On Tuesday in France, soldiers combed the Paris Metro and other public transportation systems in extra numbers, while patrolling landmarks such as the Eiffel Tower and other public buildings as part of a stepped-up security program. Diplomatic missions and some places of worship also were getting extra surveillance.

The bolstered security measures recall those the French took during the 1990s, when Algerian extremists backed an insurgency by the now-defunct Armed Islamic Groups, which had developed an extensive support network in France. Those anti-terror precautions were boosted again after the deadly London subway bombings in 2005.

The terror threat has in many ways permanently changed the cityscape of the French capital and other urban areas in France.

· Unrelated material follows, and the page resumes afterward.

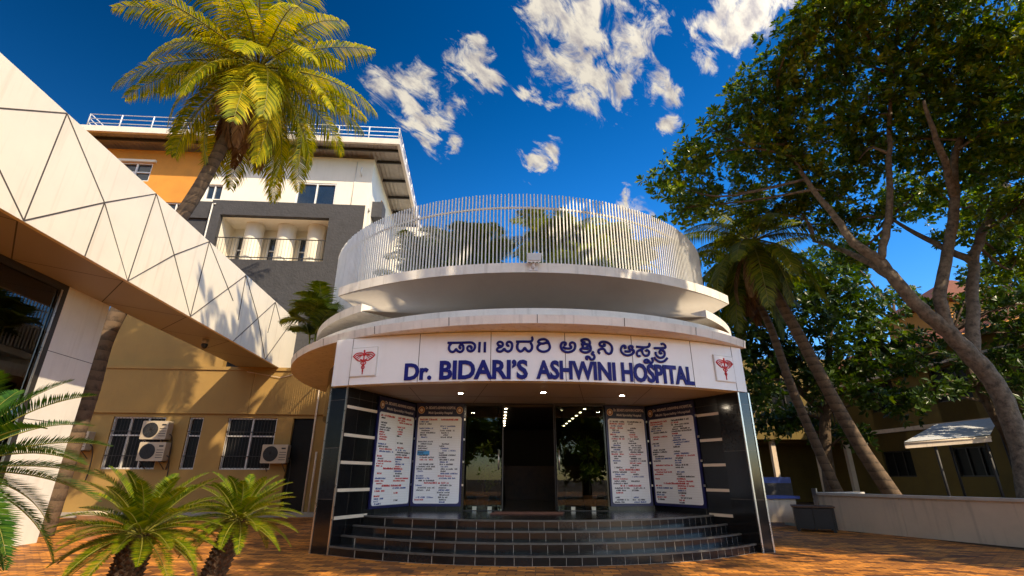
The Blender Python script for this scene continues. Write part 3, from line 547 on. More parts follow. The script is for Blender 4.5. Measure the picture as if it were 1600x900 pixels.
# glazed doors
GZ0, GZ1 = .66, 3.20
def pane(x0, y0, x1, y1, nm, handle=None):
    T = lineframe((x0, y0), (x1, y1)); Ln = math.dist((x0, y0), (x1, y1))
    b = MB(); b.box(.006, -.006, GZ0, Ln-.006, .006, GZ1, 0, T); o = b.build(nm, 'glass', PV)
    f = MB(); f.box(-.006, -.014, GZ0, .006, .014, GZ1, 0, T); f.box(.0, -.012, GZ1-.05, Ln, .012, GZ1, 0, T)
    f.build('door_edge', 'darkframe', o)
    h = MB()
    for s in (Ln*.3, Ln*.7): h.box(s-.05, -.02, GZ0-.018, s+.05, .02, GZ0+.075, 0, T)
    h.each('patch_fitting', 'steel', o)
    if handle is not None:
        for d in (-.06, .06):
            hh = MB(); hh.tube([T(handle, d, 1.58), T(handle, d, 2.06)], .019, 8); hh.tube([T(handle, 0, 1.64), T(handle, d, 1.64)], .009, 6); hh.tube([T(handle, 0, 2.0), T(handle, d, 2.0)], .009, 6)
            hh.build('door_handle', 'steel', o)
pane(-1.18, 13.2, -.25, 13.2, 'fixed_glass', .86); pane(-.22, 13.2, -.38, 14.1, 'glass_door'); pane(1.10, 13.22, 1.42, 14.05, 'glass_door')
pane(1.14, 13.22, 2.40, 13.24, 'fixed_glass', .06)
b = MB(); b.box(-1.2, 13.12, 3.19, 2.45, 13.3, 3.22); b.box(-1.2, 13.15, .64, -.3, 13.25, .655); b.box(1.2, 13.2, .64, 2.4, 13.4, .655); b.each('door_head', 'darkframe', PV)
# lobby behind the glass
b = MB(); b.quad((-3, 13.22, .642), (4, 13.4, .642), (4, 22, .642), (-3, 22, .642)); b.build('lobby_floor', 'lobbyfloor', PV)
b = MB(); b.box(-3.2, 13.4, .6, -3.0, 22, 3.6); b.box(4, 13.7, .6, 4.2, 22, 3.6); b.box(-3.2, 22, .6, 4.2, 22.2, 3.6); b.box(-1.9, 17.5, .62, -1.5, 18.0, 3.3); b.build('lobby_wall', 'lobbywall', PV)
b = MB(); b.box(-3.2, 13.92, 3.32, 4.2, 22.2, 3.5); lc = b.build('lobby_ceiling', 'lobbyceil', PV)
for i in range(8):
    for x in (-.15-.02*i, 2.2-.02*i):
        b = MB(); b.cyl(x, 14.2+i*.85, 3.305, 3.319, .038, .038, 10); b.build('ceiling_spot', 'spot', lc)
b = MB(); b.hexa([(-.2, 19.4, .645), (2.6, 19.4, .645), (2.6, 20.1, .645), (-.2, 20.1, .645), (-.3, 19.3, 1.8), (2.7, 19.3, 1.8), (2.7, 20.2, 1.8), (-.3, 20.2, 1.8)])
tag(b.build('reception_desk', 'wood'), 'dark wooden reception desk deep inside the lobby behind the glass doors', 'desk')
b = MB(); b.prism([(STX+x, 12.2+y) for x, y in ((-.85, -.35), (.75, -.35), (.85, .32), (-.75, .32))], .6445, .662)
tag(b.build('doormat', 'mat'), 'brown coir doormat on the landing in front of the glass doors', 'doormat')

# ------------------------------------------------------------------ caduceus plaques on the fascia
def plaque(u0, u1, z0, z1, label):
    uc = (u0+u1)/2; base = sgn(uc, 0, z0)
    r = thing('caduceus_plaque', label, 'plaque', base, 'caduceus plaques on the sign fascia')
    a = uc/SR; ca, sa = math.cos(a), math.sin(a); w = (u1-u0)/2; h = z1-z0
    def T(x, o, z): return (base[0]+x*ca+(o)*sa, base[1]+x*sa-(o)*ca, base[2]+z)
    b = MB(); b.box(-w, -.09, 0, w, -.002+.03, h, 0, T); b.build('plaque_box', 'frame', r)
    b = MB(); b.box(-w+.015, .0285, .015, w-.015, .034, h-.015, 0, T); b.build('plaque_face', 'sign', r)
    b = MB(); s = h/1.0; o = .04
    P = lambda x, z: T(x*s, o, z*s)
    b.tube([P(0, .07), P(0, .86)], [.010*1, .016], 8); b.tube([P(0, .865), P(0, .90)], [.022, .014], 10)
    for sg in (-1, 1):
        for (x1, z1_, x2, z2, rr) in ((.30, .80, .42, .70, .020), (.26, .74, .38, .66, .017), (.21, .69, .32, .62, .015), (.16, .65, .25, .59, .012)):
            b.tube([T(q[0]*s, o+.002*(1+sg), q[1]*s) for q in smoothpath([(0, .70), (sg*.08, .80 if rr > .018 else .74), (sg*x1, z1_), (sg*x2, z2)], 4)], rr*.62, 6)
        b.tube([T(q[0]*s, o+.001*(1-sg), q[1]*s) for q in smoothpath([(sg*.42, .70), (sg*.30, .60), (sg*.16, .53), (0, .56)], 4)], .012, 6)
        pts = []
        for i in range(40):
            t = i/39; pts.append(T(sg*.13*(1-t)**.8*math.cos(t*PI*3.0)*s, o+.006*math.sin(t*PI*3)*sg, (.60-.46*t)*s))
        b.tube(pts, [.013-.006*i/39 for i in range(40)], 6)
    b.build('caduceus_emblem', 'red', r)
    return r
plaque(-3.60, -2.97, 3.375, 4.0, 'white plaque with red caduceus at the end of the sign before the word Dr.')
plaque(4.49, 5.07, 3.385, 3.97, 'white plaque with red caduceus at the end of the sign after the word HOSPITAL')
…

Today, for instance, public garbage cans lining streets are made of transparent plastic instead of the metal cans of old, which were used to deposit bombs in the 1990s spree of attacks.

The French president ordered the intervention in Mali after the Islamist insurgents bore south toward Bamako, the capital. The move upset a plan in the works for months, pushed by France and blessed by the United Nations, for an all-African force to intervene along with Mali's weak army to reconquer the north of the country. That force is still being put together for eventual deployment.

Since talk of an intervention began months ago, Mali's insurgents have added to their ranks, mainly with fighters from the Sahel region. It is not known how many Europeans have gone to the latest frontier of jihad, but Guidere estimated dozens. At least one U.S. citizen was arrested in December while boarding a flight in Atlanta, Georgia, to Morocco with Mali as his alleged final destination.

The radicals of northern Mali -- whom French authorities refer to as "narco-jihadists" because of the drug trafficking attributed to them -- are believed to have plenty of money, much of it coming from ransoms of Western hostages. They are also believed to have plenty of weapons, including arms from the arsenal of toppled Libyan leader Muammar Qaddafi.

Evidence that some of the Mali extremists have been in communication with like-minded groups in other countries bodes ill, said Sajjan Gohel, a security and terrorism analyst with the London-based Asia-Pacific Foundation.

"Once you have a dialogue that dialogue can be built on," he said. "Mali has to now feature very highly on the radar for counter-terrorism agencies."